======== Provided data

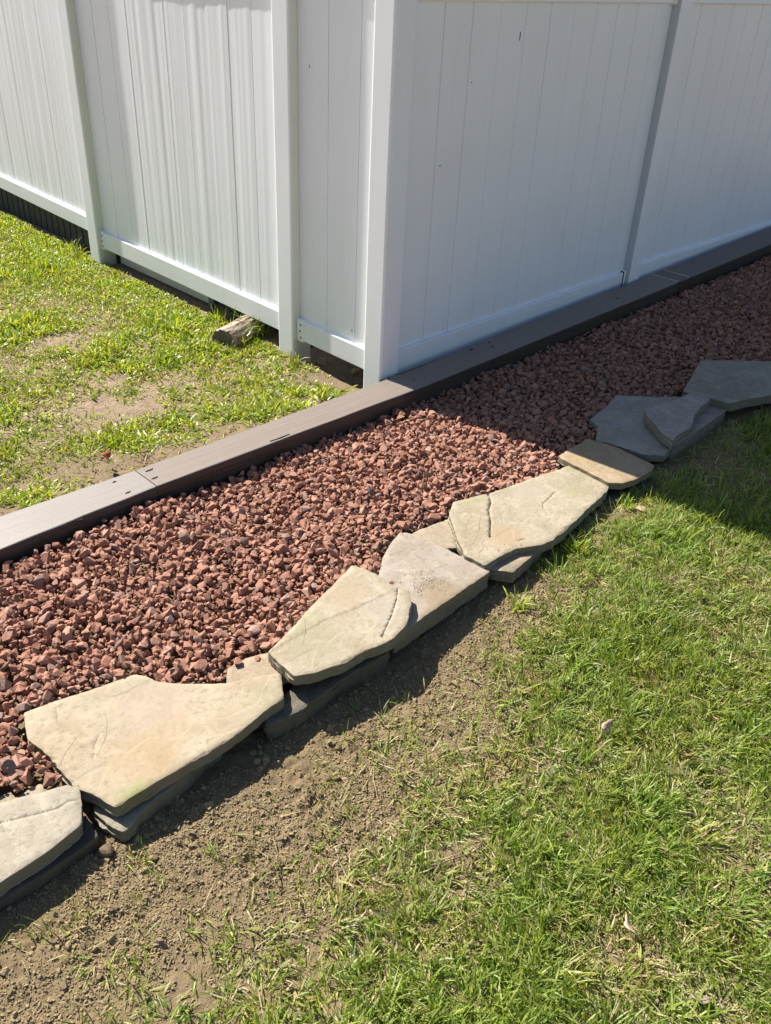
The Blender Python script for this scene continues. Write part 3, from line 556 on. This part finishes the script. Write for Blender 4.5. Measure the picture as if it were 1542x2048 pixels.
def rail(run, u0, u1, zt0, zt1, parent, name='bottom_rail', h=.087, d0=.024, d1=.078, slots=()):
    """hollow-section rail as a bevelled bar; top height may differ at its two ends"""
    cuts = [u0]; 
    for s in slots: cuts += [s-.0032, s+.0032]
    cuts.append(u1); mb = MB(); b = .0035
    zt = lambda u: zt0+(zt1-zt0)*(u-u0)/(u1-u0)
    for a, c in zip(cuts[0::2], cuts[1::2]):
        prof = lambda u: [(d0+b, zt(u)), (d0+b*.3, zt(u)-b*.3), (d0, zt(u)-b), (d0, zt(u)-h+b), (d0+b*.3, zt(u)-h+b*.3), (d0+b, zt(u)-h), (d1, zt(u)-h), (d1, zt(u))]
        sk = .10*(d1-d0) if slots else 0
        V = [run.pt(a-(sk*(d-d0)/(d1-d0) if a != u0 else 0), d, z) for d, z in prof(a)]+[run.pt(c-(sk*(d-d0)/(d1-d0) if c != u1 else 0), d, z) for d, z in prof(c)]
        F_ = [[j, (j+1) % 8, 8+(j+1) % 8, 8+j] for j in range(8)]+[list(range(8))[::-1], list(range(8, 16))]
        mb.add(V, F_)
    o = mb.build(name, VINYL, parent); bm = bmesh.new(); bm.from_mesh(o.data); bmesh.ops.recalc_face_normals(bm, faces=bm.faces[:]); bm.to_mesh(o.data); bm.free()
    o.data.polygons.foreach_set('use_smooth', np.zeros(len(o.data.polygons), bool)); return o
def bracket(run, u0, u1, zt, parent, h=.094, screws=True):
    mb = MB(); a, b = run.pt(u0, .0195, 0), run.pt(u1, .082, 0)
    mb.box(min(a[0], b[0]), max(a[0], b[0]), min(a[1], b[1]), max(a[1], b[1]), zt-h, zt+.004, .003); o = mb.build('rail_bracket', VINYL, parent, 40)
    if screws:
        for k, q in enumerate((.2, .5, .8)):
            mb = MB(); u = u0+(u1-u0)*(.35+.1*(k == 1)); a, b = run.pt(u-.0035, .0175, 0), run.pt(u+.0035, .0205, 0)
            mb.box(min(a[0], b[0]), max(a[0], b[0]), min(a[1], b[1]), max(a[1], b[1]), zt-h*q-.004, zt-h*q+.004, .001)
            mb.build('screw', HOLE, o)
    return o
L, R_ = Run('L'), Run('R')
fl = empty('vinyl_fence', (.05, 1.3, 0), 'white vinyl fence run at left, boards raked by the sun above the weedy lawn', 'fence')
frr = empty('vinyl_fence', (.9, .05, 0), 'white vinyl fence run at right, shaded face behind the gravel bed, with the corner post', 'fence')
for f in (fl, frr): f.location = (0, 0, 0)
Y2, Y3 = .541, 2.202; X2 = 1.7544
post(R_, 0, frr, .0, 1); post(R_, X2, frr, .0, 2); post(R_, 3.60, frr, .0, 3); post(R_, 5.4, frr, 0, 4)
post(L, Y2, fl, -.05, 5); post(L, Y3, fl, -.05, 6); post(L, 3.98, fl, -.05, 7); post(L, 5.8, fl, -.05, 8)
A = .00045
panel(R_, PW+.001, X2-.001, [.277+.15*k-.15 for k in range(0, 13)], frr, .15, 1.80, 21, A*.8, (1,))
panel(R_, X2+PW+.001, 3.599, [2.011+.152*k for k in range(12)], frr, .17, 1.80, 22, A*.8)
panel(R_, 3.60+PW+.001, 5.399, [3.85+.152*k for k in range(12)], frr, .17, 1.80, 28, A*.8)
panel(L, PW+.001, Y2-.001, [.20, .37], fl, .14, 1.80, 23, A*.8)
panel(L, Y2+PW+.001, Y3-.001, [.814-.15+.1535*k for k in range(11)], fl, .14, 1.80, 24, A*2.2, (4,))
panel(L, Y3+PW+.001, 3.979, [2.475+.1525*k for k in range(10)], fl, .20, 1.80, 25, A*2.2)
panel(L, 3.98+PW+.001, 5.799, [4.2+.1525*k for k in range(10)], fl, .24, 1.80, 26, A*2.2)
rail(R_, PW+.012, X2-.022, .194, .2135, frr, h=.105)
rail(R_, X2+PW+.004, 3.597, .228, .219, frr, h=.105)
rail(R_, 3.60+PW+.004, 5.397, .24, .25, frr)
rail(L, PW+.002, Y2-.012, .193, .196, fl); rail(L, Y2+PW+.002, Y3-.012, .196, .207, fl)
rail(L, Y3+PW+.002, 3.977, .257, .300, fl, h=.078); rail(L, 3.98+PW+.002, 5.79, .32, .36, fl)
ZT = 1.397
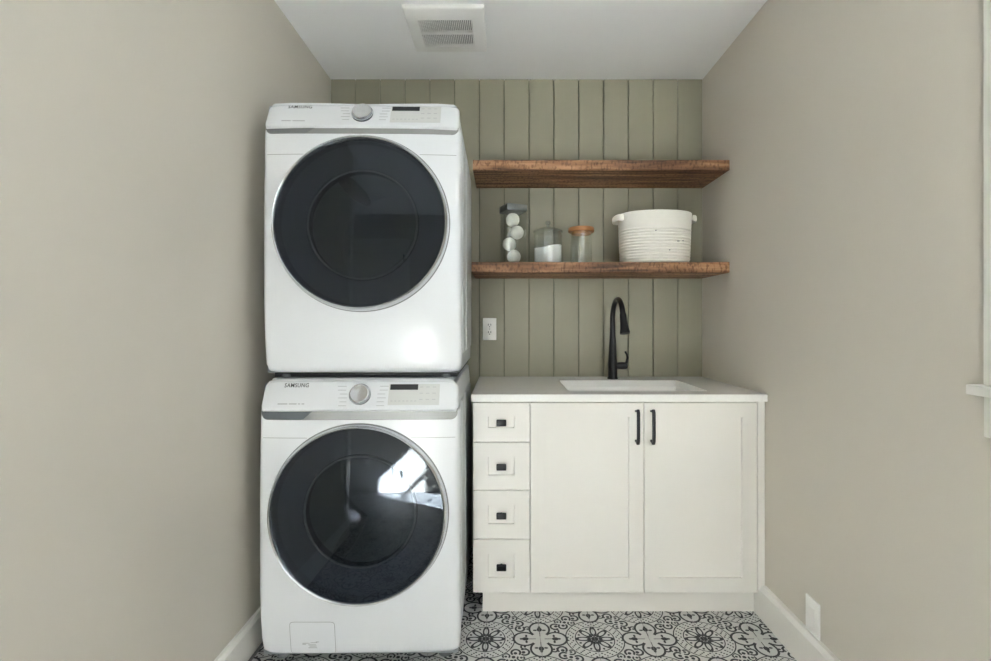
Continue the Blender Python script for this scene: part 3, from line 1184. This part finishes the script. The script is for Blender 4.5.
for bxx, byy, bz, wh in ballspots:
    bm = bmesh.new()
    bmesh.ops.create_icosphere(bm, subdivisions=4, radius=BR)
    ph = random.uniform(0, 6)
    for v in bm.verts:
        n_ = v.co.normalized()
        v.co *= 1 + .012 * math.sin(7 * n_.x + ph) * math.cos(6 * n_.y + 2 * ph) + .008 * math.sin(13 * n_.z + ph)
    o = obj('dryer_ball', bm, 'wool', loc=(can.location.x + bxx, can.location.y + byy, ZS + bz), smooth=80)
    tag(o, 'white wool dryer ball in the square canister, ' + wh, 'dryer ball', 'wool balls in the square canister')

# round jar with powder
jx, jy, JR = .2145, 2.44, .0705
jar = thing('powder_jar', 'round glass jar with a knobbed lid half full of white powder', 'jar', (jx, jy, ZS + .0004))
bm = bmesh.new()
lathe(bm, [(.002, 0), (JR - .006, 0), (JR, .006), (JR, .141), (JR - .003, .149), (JR - .003, .157), (JR - .006, .157), (JR - .0065, .149), (JR - .0035, .141), (JR - .0035, .010), (JR - .008, .006), (.002, .006)], 48, cap0=True, cap1=True)
obj('glass_body', bm, 'glass', jar, smooth=40)
bm = bmesh.new()
lathe(bm, [(JR - .004, .1575), (JR + .002, .1585), (JR + .002, .164), (JR - .006, .169), (JR - .03, .178), (.018, .184), (.008, .187), (.007, .194), (.012, .199), (.0135, .206), (.010, .213), (.001, .215)], 48, cap0=True, cap1=True)
obj('lid', bm, thin_glass('lid_glass', (0.82, 0.84, 0.83, 1), 1.7, .05), jar, smooth=40)
bm = bmesh.new()
n = 40
rp = JR - .0042
rings = [[((rp - .006) * math.cos(2 * PI * i / n), (rp - .006) * math.sin(2 * PI * i / n), .0068) for i in range(n)],
         [(rp * math.cos(2 * PI * i / n), rp * math.sin(2 * PI * i / n), .011) for i in range(n)]]
for f in (1.0, .8, .6, .4, .2, .02):
    rings.append([(rp * f * math.cos(2 * PI * i / n), rp * f * math.sin(2 * PI * i / n),
                   .088 + .010 * f * math.cos(2 * PI * i / n - .4) + .0025 * math.sin(5 * f + 3 * 2 * PI * i / n) * f) for i in range(n)])
skin_rings(bm, rings, True, True, True)
pw = obj('laundry_powder', bm, 'powder', loc=(jx, jy, ZS + .0006), smooth=60)
pw['kind'] = 'stuff'
tag(pw, 'white laundry powder heaped inside the round jar', 'powder')

# empty jar with wooden lid
kx, ky, KR = .3765, 2.44, .0515
kj = thing('wood_lid_jar', 'empty straight glass jar with an orange-brown wooden lid', 'jar', (kx, ky, ZS + .0004))
bm = bmesh.new()
lathe(bm, [(.002, 0), (KR - .004, 0), (KR, .005), (KR, .156), (KR - .003, .158), (KR - .0035, .154), (KR - .0035, .009), (KR - .007, .006), (.002, .006)], 48, cap0=True, cap1=True)
obj('glass_body', bm, 'glass', kj, smooth=40)
bm = bmesh.new()
lathe(bm, [(KR - .006, .148), (KR - .005, .1585), (KR + .009, .1588), (KR + .0115, .162), (KR + .0115, .176), (KR + .009, .180), (.002, .1805)], 48, cap0=True, cap1=True)
obj('lid', bm, 'lidwood', kj, smooth=40)

# rope basket
bk = thing('rope_basket', 'cream coiled cotton rope basket with two side handles', 'basket', (.7425, 2.470, ZS + .0004))
BH = .246
bm = bmesh.new()
prof = [(.02, .002), (.93 * .172 - .012, .002)]
zz = 0.004
NC = 12
zcoil = .172


def brad(z):
    return .1665 + .0095 * (z / BH) - .010 * max(0, 1 - z / .03) ** 2


for c_ in range(NC):
    for q in range(5):
        f = q / 5
        z = .004 + (zcoil - .004) * (c_ + f) / NC
        prof.append((brad(z) + .0054 * math.sin(PI * f) - .0030, z))
for q in range(9):
    z = zcoil + (BH - zcoil) * q / 8
    prof.append((brad(z) + (.0010 if q else .0), z))
prof += [(brad(BH) - .003, BH + .003), (brad(BH) - .008, BH), (brad(BH) - .009, BH - .02), (brad(.02) - .009, .014), (.02, .012)]
lathe(bm, prof, 72, sx=1.0, sy=.74, cap0=True, cap1=True, p=2.25)
obj('woven_body', bm, 'rope', bk, smooth=45)
for s in (-1, 1):
    bm = bmesh.new()
    rings = []
    hh = .016 if s < 0 else .015
    for q in range(17):
        a = -1 + 2 * q / 16
        yy = a * .060
        ext = (.170 + .028 * math.sqrt(max(0, 1 - abs(a) ** 3.2))) if s < 0 else (.170 + .022 * math.sqrt(max(0, 1 - abs(a) ** 3.2)))
        zc_ = BH - .019 - (.004 if s > 0 else 0)
        th_ = .006
        ring = []
        for w in range(12):
            b_ = 2 * PI * w / 12
            ring.append((s * (ext + th_ * math.cos(b_)), yy, zc_ + hh * math.copysign(abs(math.sin(b_)) ** .6, math.sin(b_))))
        rings.append(ring)
    skin_rings(bm, rings, True, True, True)
    obj('handle', bm, 'rope', bk, smooth=50)
for px_, pz_, wl in ((-.031, .151, .007), (.103, .106, .006), (.078, .103, .012), (.035, .060, .006)):
    # small dark stitches on the front of the weave
    rr_ = brad(pz_) + .0006
    a_ = rr_ * (1 - (abs(px_) / rr_) ** 2.25) ** (1 / 2.25) * .74
    obj('stitch', bx(px_ - wl / 2, px_ + wl / 2, -a_ - .0022, -a_ + .004, pz_ - .0017, pz_ + .0017, bevel=.0006, seg=1), 'charcoal_and_shade', bk)

# ------------------------------------------------------------------ wall plates
outl = thing('electrical_outlet', 'white double electrical outlet on the green board wall', 'outlet', (-.0755, YB, 1.143))
obj('cover_plate', bx(-.0355, .0355, -.006, -.0002, -.058, .058, bevel=.0025, seg=2), 'plate', outl)
for s in (-1, 1):
    sdfo = rrect_sdf(0, s * .0195, .0165, .0140, (.010,) * 4)
    f = obj('socket', panel(sdfo, (0, s * .0195), angles(40), er=.0008, depth=.003, nr=2, yfun=lambda x, z: -.0078), 'plate', outl, smooth=40)
    for xx in (-.0065, .0065):
        obj('slot', bx(xx - .0014, xx + .0014, -.0086, -.0066, s * .0195 - .001, s * .0195 + .0085), 'black', f, smooth=0)
    bm = bmesh.new()
    lathe(bm, [(.0024, -.0066), (.0024, -.0086)], 12, 0, s * .0195 - .0075, axis='y', cap0=True, cap1=True)
    obj('slot', bm, 'black', f, smooth=0)
bm = bmesh.new()
lathe(bm, [(.0026, -.0055), (.0026, -.0072)], 12, 0, 0, axis='y', cap0=True, cap1=True)
obj('screw', bm, 'silver', outl)

bp_ = thing('wall_plate', 'white rectangular wall plate low on the right wall', 'wall plate', (XR, 1.686, .187))
obj('cover_plate', bx(-.007, -.0002, -.037, .037, -.059, .059, bevel=.0025, seg=2), 'plate', bp_)
obj('blank_insert', bx(-.0082, -.0060, -.0165, .0165, -.033, .033, bevel=.0008, seg=1), 'plate', bp_)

================

■ What the task requires: State how many lines above contain the string "scene", with no other words.

■ Reply: 2